> Your goal
Copy out all of the data exactly as it appears.

===== Dataset excerpt =====

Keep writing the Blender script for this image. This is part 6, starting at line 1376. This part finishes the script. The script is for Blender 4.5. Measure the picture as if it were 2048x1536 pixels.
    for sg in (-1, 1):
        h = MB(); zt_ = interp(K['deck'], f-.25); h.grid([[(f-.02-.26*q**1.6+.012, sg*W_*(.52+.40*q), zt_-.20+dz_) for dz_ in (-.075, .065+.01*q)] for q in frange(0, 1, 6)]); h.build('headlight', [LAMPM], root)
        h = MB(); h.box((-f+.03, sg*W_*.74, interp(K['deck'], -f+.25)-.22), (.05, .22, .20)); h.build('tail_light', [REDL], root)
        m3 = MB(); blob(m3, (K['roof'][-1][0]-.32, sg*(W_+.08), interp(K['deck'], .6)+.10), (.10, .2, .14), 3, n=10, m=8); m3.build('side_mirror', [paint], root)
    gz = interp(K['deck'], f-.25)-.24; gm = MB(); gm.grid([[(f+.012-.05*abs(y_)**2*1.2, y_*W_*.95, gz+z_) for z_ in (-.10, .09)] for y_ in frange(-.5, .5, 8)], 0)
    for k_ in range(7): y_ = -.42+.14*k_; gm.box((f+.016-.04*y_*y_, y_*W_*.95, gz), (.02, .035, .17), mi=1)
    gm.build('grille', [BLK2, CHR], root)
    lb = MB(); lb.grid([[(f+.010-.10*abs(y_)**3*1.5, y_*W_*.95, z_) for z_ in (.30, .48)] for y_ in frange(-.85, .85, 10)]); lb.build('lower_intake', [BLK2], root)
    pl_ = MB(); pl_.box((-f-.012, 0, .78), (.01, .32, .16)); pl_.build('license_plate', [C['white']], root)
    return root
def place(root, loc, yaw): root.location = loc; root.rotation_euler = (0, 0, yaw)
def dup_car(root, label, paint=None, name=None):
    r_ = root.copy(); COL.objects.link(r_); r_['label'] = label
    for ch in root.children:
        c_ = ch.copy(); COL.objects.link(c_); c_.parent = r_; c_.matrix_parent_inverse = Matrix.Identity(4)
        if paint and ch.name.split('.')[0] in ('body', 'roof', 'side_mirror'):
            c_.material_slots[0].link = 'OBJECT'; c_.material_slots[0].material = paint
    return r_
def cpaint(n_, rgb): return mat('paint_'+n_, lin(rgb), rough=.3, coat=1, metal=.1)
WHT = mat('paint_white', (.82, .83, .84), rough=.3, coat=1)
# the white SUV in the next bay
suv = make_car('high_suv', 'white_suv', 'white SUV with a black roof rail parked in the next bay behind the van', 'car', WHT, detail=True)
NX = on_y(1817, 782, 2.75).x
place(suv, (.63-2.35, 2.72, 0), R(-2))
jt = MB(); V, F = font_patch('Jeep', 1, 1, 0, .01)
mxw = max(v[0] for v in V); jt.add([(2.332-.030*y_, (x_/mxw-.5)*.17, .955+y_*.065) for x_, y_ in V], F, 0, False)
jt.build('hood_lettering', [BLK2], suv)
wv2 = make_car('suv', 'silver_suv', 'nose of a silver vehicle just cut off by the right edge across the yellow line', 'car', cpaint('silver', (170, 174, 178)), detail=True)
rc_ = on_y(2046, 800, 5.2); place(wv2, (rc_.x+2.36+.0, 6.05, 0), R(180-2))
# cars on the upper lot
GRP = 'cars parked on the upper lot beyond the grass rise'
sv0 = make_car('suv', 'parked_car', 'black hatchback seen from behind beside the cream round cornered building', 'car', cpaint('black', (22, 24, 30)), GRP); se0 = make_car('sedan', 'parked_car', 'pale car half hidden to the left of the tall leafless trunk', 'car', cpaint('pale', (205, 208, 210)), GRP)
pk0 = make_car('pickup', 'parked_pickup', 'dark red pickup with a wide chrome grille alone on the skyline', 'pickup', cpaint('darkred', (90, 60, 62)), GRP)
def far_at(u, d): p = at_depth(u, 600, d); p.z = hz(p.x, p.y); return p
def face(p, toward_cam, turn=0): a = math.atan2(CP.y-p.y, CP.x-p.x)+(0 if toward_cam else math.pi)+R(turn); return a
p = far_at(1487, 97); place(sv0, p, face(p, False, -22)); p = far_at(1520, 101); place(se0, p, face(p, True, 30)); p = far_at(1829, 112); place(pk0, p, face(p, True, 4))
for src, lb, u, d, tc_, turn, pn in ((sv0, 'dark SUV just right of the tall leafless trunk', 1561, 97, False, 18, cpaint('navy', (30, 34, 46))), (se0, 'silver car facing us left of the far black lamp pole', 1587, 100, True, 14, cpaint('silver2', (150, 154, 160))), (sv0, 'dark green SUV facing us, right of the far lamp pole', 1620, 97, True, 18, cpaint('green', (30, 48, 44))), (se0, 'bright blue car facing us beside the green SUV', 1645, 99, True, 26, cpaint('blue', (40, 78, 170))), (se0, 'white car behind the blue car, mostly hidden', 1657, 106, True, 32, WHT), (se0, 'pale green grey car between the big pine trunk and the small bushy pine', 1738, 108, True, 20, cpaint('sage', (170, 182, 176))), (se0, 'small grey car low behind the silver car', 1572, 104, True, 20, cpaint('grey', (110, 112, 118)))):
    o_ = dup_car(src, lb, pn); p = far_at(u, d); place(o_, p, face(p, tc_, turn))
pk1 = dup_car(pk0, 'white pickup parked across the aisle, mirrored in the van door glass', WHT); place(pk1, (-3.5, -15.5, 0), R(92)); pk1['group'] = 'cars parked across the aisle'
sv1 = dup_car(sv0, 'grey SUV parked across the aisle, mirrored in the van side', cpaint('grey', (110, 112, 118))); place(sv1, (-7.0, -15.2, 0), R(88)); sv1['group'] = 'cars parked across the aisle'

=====

> Response for this exercise
Keep writing the Blender script for this image. This is part 6, starting at line 1376. This part finishes the script. The script is for Blender 4.5. Measure the picture as if it were 2048x1536 pixels.
    for sg in (-1, 1):
        h = MB(); zt_ = interp(K['deck'], f-.25); h.grid([[(f-.02-.26*q**1.6+.012, sg*W_*(.52+.40*q), zt_-.20+dz_) for dz_ in (-.075, .065+.01*q)] for q in frange(0, 1, 6)]); h.build('headlight', [LAMPM], root)
        h = MB(); h.box((-f+.03, sg*W_*.74, interp(K['deck'], -f+.25)-.22), (.05, .22, .20)); h.build('tail_light', [REDL], root)
        m3 = MB(); blob(m3, (K['roof'][-1][0]-.32, sg*(W_+.08), interp(K['deck'], .6)+.10), (.10, .2, .14), 3, n=10, m=8); m3.build('side_mirror', [paint], root)
    gz = interp(K['deck'], f-.25)-.24; gm = MB(); gm.grid([[(f+.012-.05*abs(y_)**2*1.2, y_*W_*.95, gz+z_) for z_ in (-.10, .09)] for y_ in frange(-.5, .5, 8)], 0)
    for k_ in range(7): y_ = -.42+.14*k_; gm.box((f+.016-.04*y_*y_, y_*W_*.95, gz), (.02, .035, .17), mi=1)
    gm.build('grille', [BLK2, CHR], root)
    lb = MB(); lb.grid([[(f+.010-.10*abs(y_)**3*1.5, y_*W_*.95, z_) for z_ in (.30, .48)] for y_ in frange(-.85, .85, 10)]); lb.build('lower_intake', [BLK2], root)
    pl_ = MB(); pl_.box((-f-.012, 0, .78), (.01, .32, .16)); pl_.build('license_plate', [C['white']], root)
    return root
def place(root, loc, yaw): root.location = loc; root.rotation_euler = (0, 0, yaw)
def dup_car(root, label, paint=None, name=None):
    r_ = root.copy(); COL.objects.link(r_); r_['label'] = label
    for ch in root.children:
        c_ = ch.copy(); COL.objects.link(c_); c_.parent = r_; c_.matrix_parent_inverse = Matrix.Identity(4)
        if paint and ch.name.split('.')[0] in ('body', 'roof', 'side_mirror'):
            c_.material_slots[0].link = 'OBJECT'; c_.material_slots[0].material = paint
    return r_
def cpaint(n_, rgb): return mat('paint_'+n_, lin(rgb), rough=.3, coat=1, metal=.1)
WHT = mat('paint_white', (.82, .83, .84), rough=.3, coat=1)
# the white SUV in the next bay
suv = make_car('high_suv', 'white_suv', 'white SUV with a black roof rail parked in the next bay behind the van', 'car', WHT, detail=True)
NX = on_y(1817, 782, 2.75).x
place(suv, (.63-2.35, 2.72, 0), R(-2))
jt = MB(); V, F = font_patch('Jeep', 1, 1, 0, .01)
mxw = max(v[0] for v in V); jt.add([(2.332-.030*y_, (x_/mxw-.5)*.17, .955+y_*.065) for x_, y_ in V], F, 0, False)
jt.build('hood_lettering', [BLK2], suv)
wv2 = make_car('suv', 'silver_suv', 'nose of a silver vehicle just cut off by the right edge across the yellow line', 'car', cpaint('silver', (170, 174, 178)), detail=True)
rc_ = on_y(2046, 800, 5.2); place(wv2, (rc_.x+2.36+.0, 6.05, 0), R(180-2))
# cars on the upper lot
GRP = 'cars parked on the upper lot beyond the grass rise'
sv0 = make_car('suv', 'parked_car', 'black hatchback seen from behind beside the cream round cornered building', 'car', cpaint('black', (22, 24, 30)), GRP); se0 = make_car('sedan', 'parked_car', 'pale car half hidden to the left of the tall leafless trunk', 'car', cpaint('pale', (205, 208, 210)), GRP)
pk0 = make_car('pickup', 'parked_pickup', 'dark red pickup with a wide chrome grille alone on the skyline', 'pickup', cpaint('darkred', (90, 60, 62)), GRP)
def far_at(u, d): p = at_depth(u, 600, d); p.z = hz(p.x, p.y); return p
def face(p, toward_cam, turn=0): a = math.atan2(CP.y-p.y, CP.x-p.x)+(0 if toward_cam else math.pi)+R(turn); return a
p = far_at(1487, 97); place(sv0, p, face(p, False, -22)); p = far_at(1520, 101); place(se0, p, face(p, True, 30)); p = far_at(1829, 112); place(pk0, p, face(p, True, 4))
for src, lb, u, d, tc_, turn, pn in ((sv0, 'dark SUV just right of the tall leafless trunk', 1561, 97, False, 18, cpaint('navy', (30, 34, 46))), (se0, 'silver car facing us left of the far black lamp pole', 1587, 100, True, 14, cpaint('silver2', (150, 154, 160))), (sv0, 'dark green SUV facing us, right of the far lamp pole', 1620, 97, True, 18, cpaint('green', (30, 48, 44))), (se0, 'bright blue car facing us beside the green SUV', 1645, 99, True, 26, cpaint('blue', (40, 78, 170))), (se0, 'white car behind the blue car, mostly hidden', 1657, 106, True, 32, WHT), (se0, 'pale green grey car between the big pine trunk and the small bushy pine', 1738, 108, True, 20, cpaint('sage', (170, 182, 176))), (se0, 'small grey car low behind the silver car', 1572, 104, True, 20, cpaint('grey', (110, 112, 118)))):
    o_ = dup_car(src, lb, pn); p = far_at(u, d); place(o_, p, face(p, tc_, turn))
pk1 = dup_car(pk0, 'white pickup parked across the aisle, mirrored in the van door glass', WHT); place(pk1, (-3.5, -15.5, 0), R(92)); pk1['group'] = 'cars parked across the aisle'
sv1 = dup_car(sv0, 'grey SUV parked across the aisle, mirrored in the van side', cpaint('grey', (110, 112, 118))); place(sv1, (-7.0, -15.2, 0), R(88)); sv1['group'] = 'cars parked across the aisle'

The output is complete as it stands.